Special needs are everywhere.  Looking around just at my group of friends here in town, pretty much everyone has dealt with some “disability” of at least one of their children.  Premature babies who spent time in the NICU.  Kids getting early intervention services.  Parents going to repeated doctors appointments—sometimes without finding answers, sometimes learning that their child has a lifelong health concern.  Kids who get labeled with sensory processing disorders or autism or speech delays.  Parents who wonder if they should be seeking professional help to figure out a label.  IEPs, changes of schools, experiments with homeschooling.

And that’s just the kids.  Even those of us adults who are usually-abled have our periods of disability.  Flues that knock us out for a week, joints that don’t behave like they used to, mental health outbursts that make daily tasks insurmountable.

Nothing about Max is unique.  Nothing about our family is unique.

These challenges sometimes suck.  I don’t mean to undermine that—especially if you are struggling through a particular challenge right now.  You deserve a pat of the back for the ways you fight for your child.  You deserve hugs when you worry about your child.  You are entitled to shake your fists at the sky when you have to watch your child go through ordeals that are unfair, damn it.
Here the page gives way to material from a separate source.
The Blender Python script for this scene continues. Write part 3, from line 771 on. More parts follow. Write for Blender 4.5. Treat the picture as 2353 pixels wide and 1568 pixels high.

But none of that makes you special.

I’m sure someone thinks you are special.  Your partner, your family, your children—they think you are special.  Your friends can list off the ways that you are special.  And maybe some of them, in some well-meaning gesture, will tell you that this is why you have a child with Down syndrome.  They will tell you that a special person such as yourself has the patience, the skill, the compassion, the love to deal with a special child.

But your child isn’t really all that special, either.  And your child doesn’t need a special parent, they just need you.

And that reminder, more than any inspirational story, has helped me make my peace with where we are.  We can do this, not because we are special, but because we are ordinary.